Ring-fencing rules in the UK are creating yet more challenges for cross-border banks, which are seeing their operations further fragmented by the new rules.

​UK banks will look very different after ring-fencing – both from each other as well as from US and European banks. This is one more aspect of banking regulation that is undergoing a 'Balkanised' approach that will make comparing the relative safety of different banks and different banking systems ever more difficult.

Two UK banks – Lloyds and Royal Bank of Scotland – are likely to have most of their operations inside the ring-fence, maybe as much as 90%. This situation has prompted Lloyds to request exemption from the need to have separate boards for the parent group and the ring-fenced bank, according to a report in the Financial Times.

By contrast, Barclays and HSBC as international rather than domestic UK players will put most of their activities outside the ring-fence including, in the case of Barclays, Barclaycard. The logic here is reduced funding costs since ring-fenced entities could be required to hold more capital in a bid to protect customer deposits.

The challenge for both banks and the regulator is to come up with satisfactory arrangements in three key areas – legal structure, governance and shared services and IT. This last one is particularly tricky as the authorities will want to see that IT systems can be disentangled so that, for example, the ring-fenced entity can continue operations unimpeded even if there are problems with the part of the bank outside the ring-fence.

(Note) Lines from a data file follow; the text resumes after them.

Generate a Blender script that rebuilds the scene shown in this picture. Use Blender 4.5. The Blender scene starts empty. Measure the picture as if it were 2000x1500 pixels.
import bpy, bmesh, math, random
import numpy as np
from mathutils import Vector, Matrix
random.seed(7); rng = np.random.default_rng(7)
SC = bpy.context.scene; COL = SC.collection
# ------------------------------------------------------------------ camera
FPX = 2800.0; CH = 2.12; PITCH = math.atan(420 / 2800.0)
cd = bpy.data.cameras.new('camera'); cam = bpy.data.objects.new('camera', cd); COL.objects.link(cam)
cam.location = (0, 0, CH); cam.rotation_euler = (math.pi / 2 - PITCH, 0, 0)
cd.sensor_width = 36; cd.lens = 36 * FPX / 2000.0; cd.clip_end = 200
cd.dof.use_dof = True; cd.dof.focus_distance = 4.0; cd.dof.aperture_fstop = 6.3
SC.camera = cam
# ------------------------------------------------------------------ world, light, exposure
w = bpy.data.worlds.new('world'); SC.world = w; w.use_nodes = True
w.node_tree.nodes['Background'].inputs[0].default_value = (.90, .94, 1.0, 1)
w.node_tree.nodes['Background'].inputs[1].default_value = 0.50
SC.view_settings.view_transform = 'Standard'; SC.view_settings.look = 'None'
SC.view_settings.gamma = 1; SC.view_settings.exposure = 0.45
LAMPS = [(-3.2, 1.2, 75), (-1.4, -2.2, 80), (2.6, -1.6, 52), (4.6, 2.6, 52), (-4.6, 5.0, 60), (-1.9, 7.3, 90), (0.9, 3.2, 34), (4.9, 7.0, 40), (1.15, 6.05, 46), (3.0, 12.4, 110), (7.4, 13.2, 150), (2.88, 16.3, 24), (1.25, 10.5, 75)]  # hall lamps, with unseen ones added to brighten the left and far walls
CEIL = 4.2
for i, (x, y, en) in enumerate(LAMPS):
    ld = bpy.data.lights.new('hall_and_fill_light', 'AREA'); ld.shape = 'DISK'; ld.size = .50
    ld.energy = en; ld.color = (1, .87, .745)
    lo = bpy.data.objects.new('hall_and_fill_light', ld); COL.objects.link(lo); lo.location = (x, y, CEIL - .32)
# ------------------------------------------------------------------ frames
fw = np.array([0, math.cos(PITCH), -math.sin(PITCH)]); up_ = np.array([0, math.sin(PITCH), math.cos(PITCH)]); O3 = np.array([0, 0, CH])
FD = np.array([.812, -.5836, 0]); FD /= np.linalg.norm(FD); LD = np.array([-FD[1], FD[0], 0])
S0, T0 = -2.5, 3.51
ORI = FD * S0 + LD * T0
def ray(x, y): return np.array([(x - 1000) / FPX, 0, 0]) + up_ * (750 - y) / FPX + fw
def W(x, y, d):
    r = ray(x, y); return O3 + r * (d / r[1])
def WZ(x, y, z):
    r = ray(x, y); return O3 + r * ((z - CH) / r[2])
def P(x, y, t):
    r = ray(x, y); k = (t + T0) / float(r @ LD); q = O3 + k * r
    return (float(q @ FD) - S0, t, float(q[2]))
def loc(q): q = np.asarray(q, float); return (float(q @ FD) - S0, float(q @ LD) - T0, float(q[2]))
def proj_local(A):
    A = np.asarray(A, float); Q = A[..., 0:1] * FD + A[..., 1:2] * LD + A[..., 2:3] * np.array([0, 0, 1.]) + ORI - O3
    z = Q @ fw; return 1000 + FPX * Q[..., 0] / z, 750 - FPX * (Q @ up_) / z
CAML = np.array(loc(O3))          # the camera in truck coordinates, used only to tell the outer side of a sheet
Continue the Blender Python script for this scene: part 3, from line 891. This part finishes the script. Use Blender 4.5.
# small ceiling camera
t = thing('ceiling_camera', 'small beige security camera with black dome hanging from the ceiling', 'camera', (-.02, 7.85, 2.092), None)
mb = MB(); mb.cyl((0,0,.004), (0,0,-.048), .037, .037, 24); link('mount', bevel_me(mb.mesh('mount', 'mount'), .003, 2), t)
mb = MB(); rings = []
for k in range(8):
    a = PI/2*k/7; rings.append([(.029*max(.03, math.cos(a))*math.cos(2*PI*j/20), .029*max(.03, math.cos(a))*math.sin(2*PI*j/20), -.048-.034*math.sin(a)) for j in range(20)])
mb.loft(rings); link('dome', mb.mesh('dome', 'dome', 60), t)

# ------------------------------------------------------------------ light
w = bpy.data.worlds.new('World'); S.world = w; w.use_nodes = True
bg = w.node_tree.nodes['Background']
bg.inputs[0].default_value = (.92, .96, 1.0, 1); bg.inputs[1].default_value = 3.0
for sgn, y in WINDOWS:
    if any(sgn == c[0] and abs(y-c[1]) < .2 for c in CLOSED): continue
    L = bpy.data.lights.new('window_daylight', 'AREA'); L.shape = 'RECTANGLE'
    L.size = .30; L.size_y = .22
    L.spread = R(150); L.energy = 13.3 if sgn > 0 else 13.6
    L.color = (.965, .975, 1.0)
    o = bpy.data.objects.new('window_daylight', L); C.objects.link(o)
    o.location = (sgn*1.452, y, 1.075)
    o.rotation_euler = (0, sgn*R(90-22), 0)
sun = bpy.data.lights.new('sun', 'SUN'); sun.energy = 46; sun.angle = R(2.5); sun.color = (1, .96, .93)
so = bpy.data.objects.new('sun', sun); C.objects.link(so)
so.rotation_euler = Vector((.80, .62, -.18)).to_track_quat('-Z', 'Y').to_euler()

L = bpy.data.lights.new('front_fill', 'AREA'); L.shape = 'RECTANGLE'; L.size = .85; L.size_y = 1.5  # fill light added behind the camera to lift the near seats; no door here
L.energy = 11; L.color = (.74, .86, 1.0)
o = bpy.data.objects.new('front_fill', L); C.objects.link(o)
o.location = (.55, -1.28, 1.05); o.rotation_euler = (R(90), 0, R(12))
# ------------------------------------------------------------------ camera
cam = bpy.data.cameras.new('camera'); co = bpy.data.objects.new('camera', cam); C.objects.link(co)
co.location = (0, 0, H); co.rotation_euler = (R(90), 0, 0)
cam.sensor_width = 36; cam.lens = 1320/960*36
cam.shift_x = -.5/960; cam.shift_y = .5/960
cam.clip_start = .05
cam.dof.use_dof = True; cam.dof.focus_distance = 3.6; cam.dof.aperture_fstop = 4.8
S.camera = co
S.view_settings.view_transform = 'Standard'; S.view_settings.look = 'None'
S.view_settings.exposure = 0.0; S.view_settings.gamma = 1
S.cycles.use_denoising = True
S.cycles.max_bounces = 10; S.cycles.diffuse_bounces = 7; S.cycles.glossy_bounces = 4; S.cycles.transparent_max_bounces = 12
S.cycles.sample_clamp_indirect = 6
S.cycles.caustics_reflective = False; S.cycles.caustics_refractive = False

UK banks with more than £25bn in deposits were due to submit their proposals to the Bank of England on January 6, 2015, with implementation set for January 2019. Expect some serious negotiation between the two parties between now and then and, given that this will lead to changes and exceptions, some very different looking approaches at the end of the process.

But, not only will UK banks look very different from each other, they will also as a group look very different from European and US banks, which are taking their own approaches to the question of structure. The US is further along the road with the Volcker Rule, banning proprietary trading from banks insured by the Federal Deposit Insurance Corporation, which is due for implementation by July 2015.

By contrast, the EU has yet to reach agreement about the shape of its structural reforms and the European Parliament is reconsidering the earlier Liikanen proposals to separate out trading activities. Once again the final result is likely to be altered by negotiation, have its own unique character and lead to a debate about how well it fits or does not fit with the UK approach.

No-one can tell the success of the various models until one is tested out in a crisis but, for sure, bank analysis is becoming more challenging. Says ratings agency Standard & Poor’s in a report on UK ring-fencing: “…the final picture of reform remains incomplete, and the existence of multiple regulatory reform workstreams, differences in their timing, and varying approaches across jurisdictions heightens the potential for inconsistencies in regulation.”

Brian Caplen is the editor of The Banker.